Researchers at Purdue University in Indiana recently concluded the first in-depth case study of the most popular smart phone apps on the market today. After a through examination of many popular apps including Angry Birds, Facebook and Android Browser, the group found that some of the so-called “free” apps out there aren’t really all that free considering the high amounts of energy they use and the hidden costs they present in drastically reduced battery life. The researchers found that 65 to 75 percent of the total energy used to run free apps on smart phones is actually used up by running advertising-related functions. As a result, the Purdue group’s research to be presented this week at the EuroSys 2012 conference held in Bern, Switzerland will include some breakthrough suggestions on how to improve the energy efficiency of smart phone apps in the future.
Instead of simply powering the application itself, the researchers found that most of the popular free smart phone apps consume nearly 75 percent of their energy tracking the phone user’s geographical location, sending information about the user to subscribing advertisers and downloading various advertisements. The tracking process is used to provide information about the phone user’s geographical location so that the advertisements can be directly targeted and customized to the user’s area. When the group examined the free Angry Birds app, they found that the app spent about 75 percent of its power running advertisement modules in the software code, leaving only 25 percent of the energy to be used for actually playing the game.
Because power consumption has been a big problem for small and lightweight smart phone batteries even without the added drain of new apps, the Purdue research team created a new tool called Eprof, which is a smart phone energy profiler designed to analyze exactly how much energy the smart phone apps actually consume. A typical smart phone application can contain tens of thousands of lines of code, which are processed by the phone into many different components called subroutines, threads and processes. The new Eprof tool maps out the energy consumed by each component, and represents a new way to study smart phone energy consumption in the field without having to resort to expensive and complicated set-ups in a laboratory.

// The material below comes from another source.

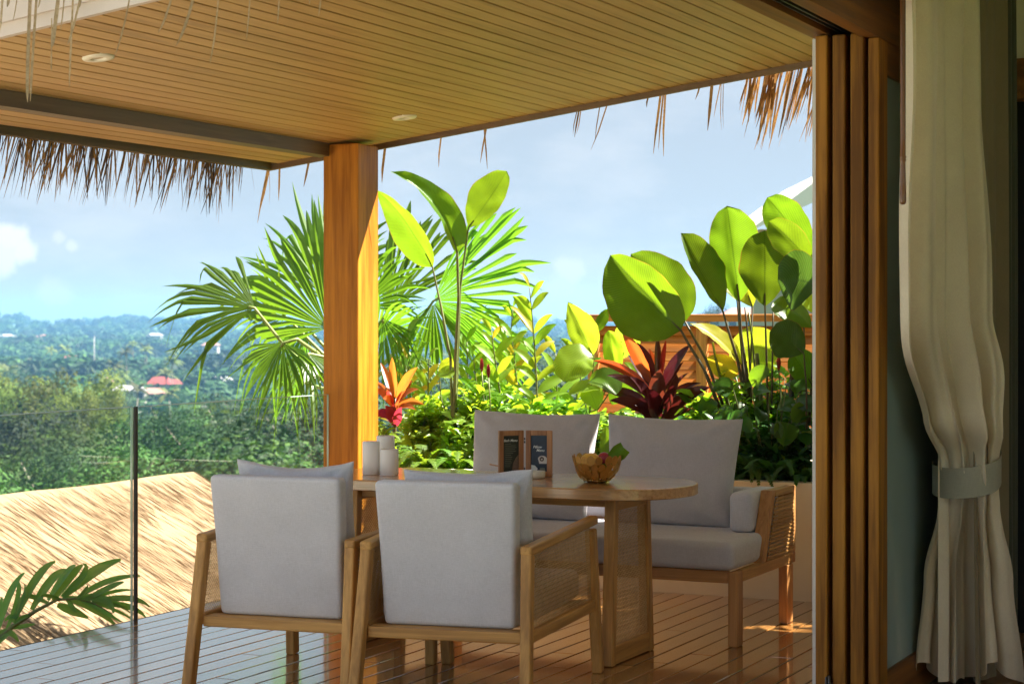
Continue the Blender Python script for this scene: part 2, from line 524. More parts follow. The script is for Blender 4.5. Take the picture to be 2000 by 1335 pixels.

Because smart phone power loss is mainly caused by a combination of inefficient programs and software glitches, the Eprof tool was designed to show how much energy is being spent and where. In the last decade alone there have been around 1 million apps written for smart phones, but until now there was no s way for developers to see exactly how much energy the different components actually consume.
Although smart phone batteries are expected to last about a day before recharging, users have been complaining about batteries running out of juice in just a few hours with some of the new apps. Excessive power loss is most likely to occur with interactive apps such as games and other applications that use built-in phone gadgets like GPS, the camera, compass and proximity sensors. The advantage of the Eprof tool is that it shows how much energy is spent where, and makes it easy to see what should be changed to improve the overall energy efficiency.
The new findings in the Purdue team’s research will represent a real breakthrough if they can succeed in reducing the energy consumption of phone apps by as much as 20 to 65 percent overall. In the future, the team hopes to develop an “energy debugger” tool that will automatically pinpoint any flaws in the application software and fix them without requiring the intervention of a human software developer at all.